Work to do -> Can all of these lines be returned exactly?

Stored rows ->
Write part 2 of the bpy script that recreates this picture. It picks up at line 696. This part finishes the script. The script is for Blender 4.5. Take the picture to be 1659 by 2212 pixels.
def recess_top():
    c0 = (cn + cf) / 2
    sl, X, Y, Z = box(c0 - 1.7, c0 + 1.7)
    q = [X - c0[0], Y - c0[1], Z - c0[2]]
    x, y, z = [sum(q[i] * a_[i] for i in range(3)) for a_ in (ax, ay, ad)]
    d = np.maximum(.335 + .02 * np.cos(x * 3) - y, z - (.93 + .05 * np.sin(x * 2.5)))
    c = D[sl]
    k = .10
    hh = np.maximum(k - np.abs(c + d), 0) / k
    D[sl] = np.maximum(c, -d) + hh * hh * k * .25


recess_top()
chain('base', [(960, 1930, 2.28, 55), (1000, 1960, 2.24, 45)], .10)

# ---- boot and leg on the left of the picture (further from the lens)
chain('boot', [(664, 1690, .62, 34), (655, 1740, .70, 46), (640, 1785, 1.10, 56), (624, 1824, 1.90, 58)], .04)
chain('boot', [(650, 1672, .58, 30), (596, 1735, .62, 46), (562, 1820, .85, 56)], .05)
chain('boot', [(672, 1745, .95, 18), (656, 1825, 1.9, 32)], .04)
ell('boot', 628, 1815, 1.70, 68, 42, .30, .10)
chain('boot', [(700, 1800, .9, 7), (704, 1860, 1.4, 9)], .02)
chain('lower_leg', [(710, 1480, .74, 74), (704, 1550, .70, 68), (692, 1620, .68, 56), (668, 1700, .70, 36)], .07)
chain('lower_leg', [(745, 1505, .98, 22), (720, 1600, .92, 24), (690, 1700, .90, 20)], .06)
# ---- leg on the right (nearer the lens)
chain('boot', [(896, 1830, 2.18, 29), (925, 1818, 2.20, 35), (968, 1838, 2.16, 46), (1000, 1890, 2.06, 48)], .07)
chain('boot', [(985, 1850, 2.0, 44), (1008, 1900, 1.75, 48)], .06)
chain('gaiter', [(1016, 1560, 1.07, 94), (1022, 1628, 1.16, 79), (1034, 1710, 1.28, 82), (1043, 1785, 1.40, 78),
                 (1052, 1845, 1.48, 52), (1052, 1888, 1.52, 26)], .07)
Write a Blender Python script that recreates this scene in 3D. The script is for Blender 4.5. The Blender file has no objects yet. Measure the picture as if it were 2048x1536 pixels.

Exercise response ->
Write part 2 of the bpy script that recreates this picture. It picks up at line 696. This part finishes the script. The script is for Blender 4.5. Take the picture to be 1659 by 2212 pixels.
def recess_top():
    c0 = (cn + cf) / 2
    sl, X, Y, Z = box(c0 - 1.7, c0 + 1.7)
    q = [X - c0[0], Y - c0[1], Z - c0[2]]
    x, y, z = [sum(q[i] * a_[i] for i in range(3)) for a_ in (ax, ay, ad)]
    d = np.maximum(.335 + .02 * np.cos(x * 3) - y, z - (.93 + .05 * np.sin(x * 2.5)))
    c = D[sl]
    k = .10
    hh = np.maximum(k - np.abs(c + d), 0) / k
    D[sl] = np.maximum(c, -d) + hh * hh * k * .25


recess_top()
chain('base', [(960, 1930, 2.28, 55), (1000, 1960, 2.24, 45)], .10)

# ---- boot and leg on the left of the picture (further from the lens)
chain('boot', [(664, 1690, .62, 34), (655, 1740, .70, 46), (640, 1785, 1.10, 56), (624, 1824, 1.90, 58)], .04)
chain('boot', [(650, 1672, .58, 30), (596, 1735, .62, 46), (562, 1820, .85, 56)], .05)
chain('boot', [(672, 1745, .95, 18), (656, 1825, 1.9, 32)], .04)
ell('boot', 628, 1815, 1.70, 68, 42, .30, .10)
chain('boot', [(700, 1800, .9, 7), (704, 1860, 1.4, 9)], .02)
chain('lower_leg', [(710, 1480, .74, 74), (704, 1550, .70, 68), (692, 1620, .68, 56), (668, 1700, .70, 36)], .07)
chain('lower_leg', [(745, 1505, .98, 22), (720, 1600, .92, 24), (690, 1700, .90, 20)], .06)
# ---- leg on the right (nearer the lens)
chain('boot', [(896, 1830, 2.18, 29), (925, 1818, 2.20, 35), (968, 1838, 2.16, 46), (1000, 1890, 2.06, 48)], .07)
chain('boot', [(985, 1850, 2.0, 44), (1008, 1900, 1.75, 48)], .06)
chain('gaiter', [(1016, 1560, 1.07, 94), (1022, 1628, 1.16, 79), (1034, 1710, 1.28, 82), (1043, 1785, 1.40, 78),
                 (1052, 1845, 1.48, 52), (1052, 1888, 1.52, 26)], .07)
Write a Blender Python script that recreates this scene in 3D. The script is for Blender 4.5. The Blender file has no objects yet. Measure the picture as if it were 2048x1536 pixels.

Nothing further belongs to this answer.